PROBLEM STATEMENT:
Return each line of the material verbatim.

--- THE RECORDS ---

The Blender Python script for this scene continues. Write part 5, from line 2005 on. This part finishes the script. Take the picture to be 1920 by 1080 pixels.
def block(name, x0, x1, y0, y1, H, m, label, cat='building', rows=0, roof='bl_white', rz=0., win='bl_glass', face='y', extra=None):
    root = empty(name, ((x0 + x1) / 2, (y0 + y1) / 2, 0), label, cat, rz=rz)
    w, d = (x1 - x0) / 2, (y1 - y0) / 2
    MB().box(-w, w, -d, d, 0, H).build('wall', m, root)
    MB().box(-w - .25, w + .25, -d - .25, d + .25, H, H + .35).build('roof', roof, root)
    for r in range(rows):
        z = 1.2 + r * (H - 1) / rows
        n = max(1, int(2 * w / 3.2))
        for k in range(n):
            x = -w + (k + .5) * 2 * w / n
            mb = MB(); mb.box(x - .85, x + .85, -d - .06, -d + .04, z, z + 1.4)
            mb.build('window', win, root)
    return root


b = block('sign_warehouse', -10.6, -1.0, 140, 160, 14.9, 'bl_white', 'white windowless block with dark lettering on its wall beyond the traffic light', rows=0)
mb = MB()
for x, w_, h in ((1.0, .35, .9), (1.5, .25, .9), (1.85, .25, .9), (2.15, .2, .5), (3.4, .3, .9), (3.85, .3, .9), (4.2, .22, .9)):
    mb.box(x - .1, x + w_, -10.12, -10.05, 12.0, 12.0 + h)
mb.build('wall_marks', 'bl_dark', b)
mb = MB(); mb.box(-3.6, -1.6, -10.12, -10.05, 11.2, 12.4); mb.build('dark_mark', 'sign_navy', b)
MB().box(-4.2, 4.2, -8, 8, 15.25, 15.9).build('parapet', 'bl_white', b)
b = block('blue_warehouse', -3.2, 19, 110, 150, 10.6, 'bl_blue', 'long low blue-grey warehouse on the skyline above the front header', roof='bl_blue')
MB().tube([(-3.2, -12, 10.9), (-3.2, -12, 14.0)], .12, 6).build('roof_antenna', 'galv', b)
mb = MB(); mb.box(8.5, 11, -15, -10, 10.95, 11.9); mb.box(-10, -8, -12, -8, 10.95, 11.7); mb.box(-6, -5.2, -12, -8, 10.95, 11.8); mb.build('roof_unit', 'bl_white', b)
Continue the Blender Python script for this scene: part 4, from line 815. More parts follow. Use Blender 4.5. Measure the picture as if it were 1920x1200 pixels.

---

SOLUTION BELOW:
The Blender Python script for this scene continues. Write part 5, from line 2005 on. This part finishes the script. Take the picture to be 1920 by 1080 pixels.
def block(name, x0, x1, y0, y1, H, m, label, cat='building', rows=0, roof='bl_white', rz=0., win='bl_glass', face='y', extra=None):
    root = empty(name, ((x0 + x1) / 2, (y0 + y1) / 2, 0), label, cat, rz=rz)
    w, d = (x1 - x0) / 2, (y1 - y0) / 2
    MB().box(-w, w, -d, d, 0, H).build('wall', m, root)
    MB().box(-w - .25, w + .25, -d - .25, d + .25, H, H + .35).build('roof', roof, root)
    for r in range(rows):
        z = 1.2 + r * (H - 1) / rows
        n = max(1, int(2 * w / 3.2))
        for k in range(n):
            x = -w + (k + .5) * 2 * w / n
            mb = MB(); mb.box(x - .85, x + .85, -d - .06, -d + .04, z, z + 1.4)
            mb.build('window', win, root)
    return root


b = block('sign_warehouse', -10.6, -1.0, 140, 160, 14.9, 'bl_white', 'white windowless block with dark lettering on its wall beyond the traffic light', rows=0)
mb = MB()
for x, w_, h in ((1.0, .35, .9), (1.5, .25, .9), (1.85, .25, .9), (2.15, .2, .5), (3.4, .3, .9), (3.85, .3, .9), (4.2, .22, .9)):
    mb.box(x - .1, x + w_, -10.12, -10.05, 12.0, 12.0 + h)
mb.build('wall_marks', 'bl_dark', b)
mb = MB(); mb.box(-3.6, -1.6, -10.12, -10.05, 11.2, 12.4); mb.build('dark_mark', 'sign_navy', b)
MB().box(-4.2, 4.2, -8, 8, 15.25, 15.9).build('parapet', 'bl_white', b)
b = block('blue_warehouse', -3.2, 19, 110, 150, 10.6, 'bl_blue', 'long low blue-grey warehouse on the skyline above the front header', roof='bl_blue')
MB().tube([(-3.2, -12, 10.9), (-3.2, -12, 14.0)], .12, 6).build('roof_antenna', 'galv', b)
mb = MB(); mb.box(8.5, 11, -15, -10, 10.95, 11.9); mb.box(-10, -8, -12, -8, 10.95, 11.7); mb.box(-6, -5.2, -12, -8, 10.95, 11.8); mb.build('roof_unit', 'bl_white', b)
Continue the Blender Python script for this scene: part 4, from line 815. More parts follow. Use Blender 4.5. Measure the picture as if it were 1920x1200 pixels.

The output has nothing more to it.